--- start Data listing ---

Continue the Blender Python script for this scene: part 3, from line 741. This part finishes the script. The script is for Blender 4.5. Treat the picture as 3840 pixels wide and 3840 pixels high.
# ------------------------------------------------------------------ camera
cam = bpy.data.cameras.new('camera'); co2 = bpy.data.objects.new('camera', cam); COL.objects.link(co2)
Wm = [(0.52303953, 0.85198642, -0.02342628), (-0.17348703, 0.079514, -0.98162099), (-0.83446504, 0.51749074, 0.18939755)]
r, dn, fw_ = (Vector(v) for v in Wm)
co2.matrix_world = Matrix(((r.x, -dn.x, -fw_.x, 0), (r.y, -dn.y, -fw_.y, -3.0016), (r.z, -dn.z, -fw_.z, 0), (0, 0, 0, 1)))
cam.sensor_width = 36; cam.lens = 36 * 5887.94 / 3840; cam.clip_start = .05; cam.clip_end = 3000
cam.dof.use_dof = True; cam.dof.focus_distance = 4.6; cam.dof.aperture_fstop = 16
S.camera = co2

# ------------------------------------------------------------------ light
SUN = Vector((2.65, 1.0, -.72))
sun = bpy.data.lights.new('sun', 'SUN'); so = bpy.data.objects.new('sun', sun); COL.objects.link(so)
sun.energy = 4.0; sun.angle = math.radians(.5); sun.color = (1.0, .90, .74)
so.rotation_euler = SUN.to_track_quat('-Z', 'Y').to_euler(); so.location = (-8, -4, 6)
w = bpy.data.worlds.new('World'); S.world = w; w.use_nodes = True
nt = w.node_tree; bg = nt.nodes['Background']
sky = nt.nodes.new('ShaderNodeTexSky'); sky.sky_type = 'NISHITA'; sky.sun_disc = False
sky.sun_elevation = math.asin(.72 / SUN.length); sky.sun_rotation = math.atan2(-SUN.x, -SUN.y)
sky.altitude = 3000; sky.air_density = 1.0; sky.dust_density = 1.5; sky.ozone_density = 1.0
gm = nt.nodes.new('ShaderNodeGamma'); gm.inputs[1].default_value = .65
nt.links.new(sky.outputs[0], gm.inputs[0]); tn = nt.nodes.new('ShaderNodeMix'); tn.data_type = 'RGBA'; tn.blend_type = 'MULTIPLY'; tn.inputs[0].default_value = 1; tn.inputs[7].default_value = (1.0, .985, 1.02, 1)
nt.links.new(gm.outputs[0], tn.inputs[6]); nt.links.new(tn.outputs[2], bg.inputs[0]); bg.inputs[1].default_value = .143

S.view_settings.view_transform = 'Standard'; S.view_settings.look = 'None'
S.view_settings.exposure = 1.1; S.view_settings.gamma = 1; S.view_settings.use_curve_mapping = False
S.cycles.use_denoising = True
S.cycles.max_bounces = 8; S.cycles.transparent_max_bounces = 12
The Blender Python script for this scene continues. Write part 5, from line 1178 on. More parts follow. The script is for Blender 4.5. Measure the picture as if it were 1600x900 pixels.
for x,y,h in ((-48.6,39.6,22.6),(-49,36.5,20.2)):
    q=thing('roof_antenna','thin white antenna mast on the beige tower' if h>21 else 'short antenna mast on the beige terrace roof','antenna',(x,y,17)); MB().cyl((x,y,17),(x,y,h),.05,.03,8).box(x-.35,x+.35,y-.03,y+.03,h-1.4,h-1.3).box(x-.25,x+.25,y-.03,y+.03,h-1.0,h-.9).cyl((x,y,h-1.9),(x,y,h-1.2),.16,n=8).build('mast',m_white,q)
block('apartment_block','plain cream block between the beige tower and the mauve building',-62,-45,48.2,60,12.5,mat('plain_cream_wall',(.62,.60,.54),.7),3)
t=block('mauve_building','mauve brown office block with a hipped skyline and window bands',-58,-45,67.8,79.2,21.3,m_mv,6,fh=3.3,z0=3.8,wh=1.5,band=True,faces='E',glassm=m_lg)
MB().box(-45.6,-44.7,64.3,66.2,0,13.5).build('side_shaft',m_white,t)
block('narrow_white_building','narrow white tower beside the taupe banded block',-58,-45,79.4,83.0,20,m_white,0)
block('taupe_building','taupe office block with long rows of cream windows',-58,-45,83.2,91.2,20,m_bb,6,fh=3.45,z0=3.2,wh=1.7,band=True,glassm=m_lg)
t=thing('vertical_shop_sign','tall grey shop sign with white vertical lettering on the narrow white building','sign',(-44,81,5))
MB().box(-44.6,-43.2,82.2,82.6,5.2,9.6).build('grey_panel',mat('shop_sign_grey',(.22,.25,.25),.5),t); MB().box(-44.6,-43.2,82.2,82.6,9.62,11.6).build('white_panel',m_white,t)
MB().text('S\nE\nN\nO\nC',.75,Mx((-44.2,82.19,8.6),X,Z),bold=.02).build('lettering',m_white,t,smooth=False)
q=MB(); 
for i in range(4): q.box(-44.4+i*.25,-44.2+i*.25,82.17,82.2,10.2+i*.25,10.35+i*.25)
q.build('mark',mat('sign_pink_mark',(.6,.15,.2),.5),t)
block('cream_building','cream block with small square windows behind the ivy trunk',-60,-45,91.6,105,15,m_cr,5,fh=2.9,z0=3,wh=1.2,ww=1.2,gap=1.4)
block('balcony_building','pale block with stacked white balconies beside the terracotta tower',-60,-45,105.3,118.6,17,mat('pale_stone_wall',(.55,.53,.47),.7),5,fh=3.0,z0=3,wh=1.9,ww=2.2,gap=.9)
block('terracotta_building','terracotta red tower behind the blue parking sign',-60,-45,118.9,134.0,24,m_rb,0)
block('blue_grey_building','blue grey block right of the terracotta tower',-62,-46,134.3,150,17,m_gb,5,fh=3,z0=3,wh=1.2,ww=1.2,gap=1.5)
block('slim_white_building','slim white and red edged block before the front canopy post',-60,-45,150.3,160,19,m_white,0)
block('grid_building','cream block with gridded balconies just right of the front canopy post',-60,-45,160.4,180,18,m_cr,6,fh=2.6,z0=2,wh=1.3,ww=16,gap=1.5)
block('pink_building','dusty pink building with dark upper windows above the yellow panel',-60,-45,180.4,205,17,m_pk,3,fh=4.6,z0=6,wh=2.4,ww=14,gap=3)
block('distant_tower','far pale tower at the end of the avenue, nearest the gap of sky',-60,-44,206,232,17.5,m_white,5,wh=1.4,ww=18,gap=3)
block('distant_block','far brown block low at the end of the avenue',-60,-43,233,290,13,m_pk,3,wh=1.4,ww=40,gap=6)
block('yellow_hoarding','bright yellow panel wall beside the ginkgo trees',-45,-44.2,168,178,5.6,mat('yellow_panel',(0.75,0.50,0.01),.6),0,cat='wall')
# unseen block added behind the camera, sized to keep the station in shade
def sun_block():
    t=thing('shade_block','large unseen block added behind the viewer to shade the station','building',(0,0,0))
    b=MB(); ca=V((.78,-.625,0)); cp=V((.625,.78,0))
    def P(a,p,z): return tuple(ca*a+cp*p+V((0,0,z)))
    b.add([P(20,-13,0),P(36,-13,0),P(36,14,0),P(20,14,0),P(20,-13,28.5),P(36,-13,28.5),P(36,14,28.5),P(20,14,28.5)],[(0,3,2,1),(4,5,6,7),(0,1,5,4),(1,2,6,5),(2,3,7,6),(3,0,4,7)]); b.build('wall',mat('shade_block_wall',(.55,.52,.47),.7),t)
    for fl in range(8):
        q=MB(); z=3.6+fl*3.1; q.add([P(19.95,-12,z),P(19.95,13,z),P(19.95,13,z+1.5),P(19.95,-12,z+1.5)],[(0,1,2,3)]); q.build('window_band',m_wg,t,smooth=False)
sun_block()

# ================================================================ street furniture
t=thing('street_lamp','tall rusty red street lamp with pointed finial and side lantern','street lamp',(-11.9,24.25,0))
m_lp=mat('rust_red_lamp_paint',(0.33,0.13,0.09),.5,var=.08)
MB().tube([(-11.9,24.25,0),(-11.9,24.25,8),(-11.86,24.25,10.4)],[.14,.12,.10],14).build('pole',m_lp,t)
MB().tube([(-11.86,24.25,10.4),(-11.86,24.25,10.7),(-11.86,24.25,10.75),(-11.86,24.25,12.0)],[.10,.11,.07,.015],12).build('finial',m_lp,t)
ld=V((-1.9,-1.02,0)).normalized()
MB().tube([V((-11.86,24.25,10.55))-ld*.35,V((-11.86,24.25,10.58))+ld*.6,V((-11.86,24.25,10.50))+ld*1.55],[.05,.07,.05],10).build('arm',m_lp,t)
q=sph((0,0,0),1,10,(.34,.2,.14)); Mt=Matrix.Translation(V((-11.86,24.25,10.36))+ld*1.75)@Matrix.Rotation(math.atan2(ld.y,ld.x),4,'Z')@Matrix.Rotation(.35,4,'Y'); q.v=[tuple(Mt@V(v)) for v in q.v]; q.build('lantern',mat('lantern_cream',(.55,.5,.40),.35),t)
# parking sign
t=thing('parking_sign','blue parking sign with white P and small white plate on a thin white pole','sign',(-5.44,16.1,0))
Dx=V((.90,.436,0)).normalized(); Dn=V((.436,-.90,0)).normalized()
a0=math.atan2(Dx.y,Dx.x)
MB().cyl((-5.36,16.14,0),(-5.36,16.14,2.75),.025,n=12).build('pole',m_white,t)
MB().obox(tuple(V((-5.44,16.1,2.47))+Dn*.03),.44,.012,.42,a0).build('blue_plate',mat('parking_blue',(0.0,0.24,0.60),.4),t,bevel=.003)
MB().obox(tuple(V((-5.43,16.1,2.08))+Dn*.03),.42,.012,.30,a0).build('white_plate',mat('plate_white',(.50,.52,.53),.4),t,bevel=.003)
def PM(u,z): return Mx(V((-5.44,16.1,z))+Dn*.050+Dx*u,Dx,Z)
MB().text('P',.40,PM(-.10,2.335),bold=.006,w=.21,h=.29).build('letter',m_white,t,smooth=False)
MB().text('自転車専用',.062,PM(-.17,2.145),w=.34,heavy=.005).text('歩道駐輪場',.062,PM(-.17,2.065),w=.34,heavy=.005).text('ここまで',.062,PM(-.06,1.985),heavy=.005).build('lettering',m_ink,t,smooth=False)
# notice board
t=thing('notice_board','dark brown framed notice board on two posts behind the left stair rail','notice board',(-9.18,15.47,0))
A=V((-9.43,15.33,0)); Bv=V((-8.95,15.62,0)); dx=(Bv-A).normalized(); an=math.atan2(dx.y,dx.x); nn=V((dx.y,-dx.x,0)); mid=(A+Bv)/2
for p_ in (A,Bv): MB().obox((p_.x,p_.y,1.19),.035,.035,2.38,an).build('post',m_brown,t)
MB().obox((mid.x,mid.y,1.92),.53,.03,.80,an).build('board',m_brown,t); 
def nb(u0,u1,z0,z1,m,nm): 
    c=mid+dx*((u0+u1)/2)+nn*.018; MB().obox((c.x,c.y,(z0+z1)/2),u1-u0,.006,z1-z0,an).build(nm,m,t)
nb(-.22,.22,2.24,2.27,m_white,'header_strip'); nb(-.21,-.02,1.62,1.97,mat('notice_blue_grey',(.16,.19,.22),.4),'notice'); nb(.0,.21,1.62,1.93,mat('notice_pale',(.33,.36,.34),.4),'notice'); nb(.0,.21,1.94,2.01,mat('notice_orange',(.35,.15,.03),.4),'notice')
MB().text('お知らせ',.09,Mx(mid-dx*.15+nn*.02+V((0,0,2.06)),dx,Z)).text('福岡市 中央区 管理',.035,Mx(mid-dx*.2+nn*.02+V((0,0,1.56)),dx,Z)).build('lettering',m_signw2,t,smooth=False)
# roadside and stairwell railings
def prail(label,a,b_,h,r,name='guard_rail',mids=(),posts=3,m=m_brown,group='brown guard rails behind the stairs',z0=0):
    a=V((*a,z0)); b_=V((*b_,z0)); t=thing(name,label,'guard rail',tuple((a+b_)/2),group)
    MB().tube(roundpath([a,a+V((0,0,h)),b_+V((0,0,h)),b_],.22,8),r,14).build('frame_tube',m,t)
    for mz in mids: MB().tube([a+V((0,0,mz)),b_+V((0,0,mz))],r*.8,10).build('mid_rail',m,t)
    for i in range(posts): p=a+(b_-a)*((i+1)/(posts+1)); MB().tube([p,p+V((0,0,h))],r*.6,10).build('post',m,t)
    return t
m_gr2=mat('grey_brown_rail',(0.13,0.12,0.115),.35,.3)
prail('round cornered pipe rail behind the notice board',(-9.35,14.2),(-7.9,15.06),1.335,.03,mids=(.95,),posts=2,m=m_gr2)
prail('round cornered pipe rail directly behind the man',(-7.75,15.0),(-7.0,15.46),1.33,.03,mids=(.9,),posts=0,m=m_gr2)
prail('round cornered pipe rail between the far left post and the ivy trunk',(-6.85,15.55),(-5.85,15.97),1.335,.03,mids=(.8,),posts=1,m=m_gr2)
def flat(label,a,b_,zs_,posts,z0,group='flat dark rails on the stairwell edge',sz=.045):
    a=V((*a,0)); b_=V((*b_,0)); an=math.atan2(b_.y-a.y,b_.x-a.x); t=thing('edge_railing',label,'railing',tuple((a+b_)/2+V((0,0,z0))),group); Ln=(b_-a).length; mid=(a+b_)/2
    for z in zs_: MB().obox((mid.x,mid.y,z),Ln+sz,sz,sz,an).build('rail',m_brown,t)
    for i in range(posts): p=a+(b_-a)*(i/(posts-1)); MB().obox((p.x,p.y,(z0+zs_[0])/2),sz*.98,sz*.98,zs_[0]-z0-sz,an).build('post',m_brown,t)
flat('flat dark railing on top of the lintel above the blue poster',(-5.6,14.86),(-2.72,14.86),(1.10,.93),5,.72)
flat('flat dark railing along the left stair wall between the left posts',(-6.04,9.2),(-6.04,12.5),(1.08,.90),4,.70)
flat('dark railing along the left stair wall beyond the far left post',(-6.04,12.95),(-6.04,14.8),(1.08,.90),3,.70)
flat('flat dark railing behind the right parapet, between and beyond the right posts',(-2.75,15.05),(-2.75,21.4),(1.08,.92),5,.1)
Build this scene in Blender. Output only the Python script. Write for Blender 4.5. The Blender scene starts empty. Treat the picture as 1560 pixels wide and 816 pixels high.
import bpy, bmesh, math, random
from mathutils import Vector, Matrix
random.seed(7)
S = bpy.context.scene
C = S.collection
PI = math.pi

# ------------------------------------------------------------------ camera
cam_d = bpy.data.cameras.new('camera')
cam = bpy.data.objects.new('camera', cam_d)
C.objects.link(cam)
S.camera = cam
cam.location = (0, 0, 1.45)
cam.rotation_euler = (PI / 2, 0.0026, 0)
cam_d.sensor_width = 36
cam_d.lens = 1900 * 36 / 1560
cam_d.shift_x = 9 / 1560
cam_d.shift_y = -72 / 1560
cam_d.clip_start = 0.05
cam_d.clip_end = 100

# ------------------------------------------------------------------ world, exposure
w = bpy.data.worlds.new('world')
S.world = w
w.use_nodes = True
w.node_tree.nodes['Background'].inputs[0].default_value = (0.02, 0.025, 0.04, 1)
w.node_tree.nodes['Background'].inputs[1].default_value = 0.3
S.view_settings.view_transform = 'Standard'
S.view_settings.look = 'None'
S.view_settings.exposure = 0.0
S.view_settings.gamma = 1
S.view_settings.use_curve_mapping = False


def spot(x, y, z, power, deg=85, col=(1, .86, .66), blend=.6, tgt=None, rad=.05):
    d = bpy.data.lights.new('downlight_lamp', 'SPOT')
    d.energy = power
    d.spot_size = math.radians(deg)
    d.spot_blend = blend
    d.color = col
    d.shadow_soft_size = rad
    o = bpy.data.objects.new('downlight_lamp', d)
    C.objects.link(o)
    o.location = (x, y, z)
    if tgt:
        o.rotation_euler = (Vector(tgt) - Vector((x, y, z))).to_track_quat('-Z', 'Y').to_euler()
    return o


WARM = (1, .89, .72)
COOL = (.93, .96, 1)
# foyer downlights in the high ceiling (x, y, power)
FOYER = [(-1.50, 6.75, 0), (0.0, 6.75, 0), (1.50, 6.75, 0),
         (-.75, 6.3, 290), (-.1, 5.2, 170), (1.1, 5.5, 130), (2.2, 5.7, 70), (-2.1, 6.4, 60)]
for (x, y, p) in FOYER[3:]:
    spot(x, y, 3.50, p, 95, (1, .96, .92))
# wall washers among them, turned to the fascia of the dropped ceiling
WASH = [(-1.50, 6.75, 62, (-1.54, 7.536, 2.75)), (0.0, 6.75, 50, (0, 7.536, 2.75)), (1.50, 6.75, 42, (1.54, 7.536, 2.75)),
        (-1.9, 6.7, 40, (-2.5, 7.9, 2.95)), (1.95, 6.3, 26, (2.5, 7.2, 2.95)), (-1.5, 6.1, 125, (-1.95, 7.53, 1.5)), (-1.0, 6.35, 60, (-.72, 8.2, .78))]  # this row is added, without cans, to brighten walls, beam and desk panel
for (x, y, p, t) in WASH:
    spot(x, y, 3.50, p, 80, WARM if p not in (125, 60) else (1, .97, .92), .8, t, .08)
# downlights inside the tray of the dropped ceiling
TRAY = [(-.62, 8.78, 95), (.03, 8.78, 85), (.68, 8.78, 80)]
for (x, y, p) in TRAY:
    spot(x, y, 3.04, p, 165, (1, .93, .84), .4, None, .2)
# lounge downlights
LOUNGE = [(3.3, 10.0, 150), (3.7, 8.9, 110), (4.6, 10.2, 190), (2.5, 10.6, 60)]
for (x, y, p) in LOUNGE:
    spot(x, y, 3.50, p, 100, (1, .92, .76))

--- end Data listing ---

Problem statement – Go through the records and show every line with the string "scene" in it.

Correct response –
Continue the Blender Python script for this scene: part 3, from line 741. This part finishes the script. The script is for Blender 4.5. Treat the picture as 3840 pixels wide and 3840 pixels high.
The Blender Python script for this scene continues. Write part 5, from line 1178 on. More parts follow. The script is for Blender 4.5. Measure the picture as if it were 1600x900 pixels.
Build this scene in Blender. Output only the Python script. Write for Blender 4.5. The Blender scene starts empty. Treat the picture as 1560 pixels wide and 816 pixels high.
S = bpy.context.scene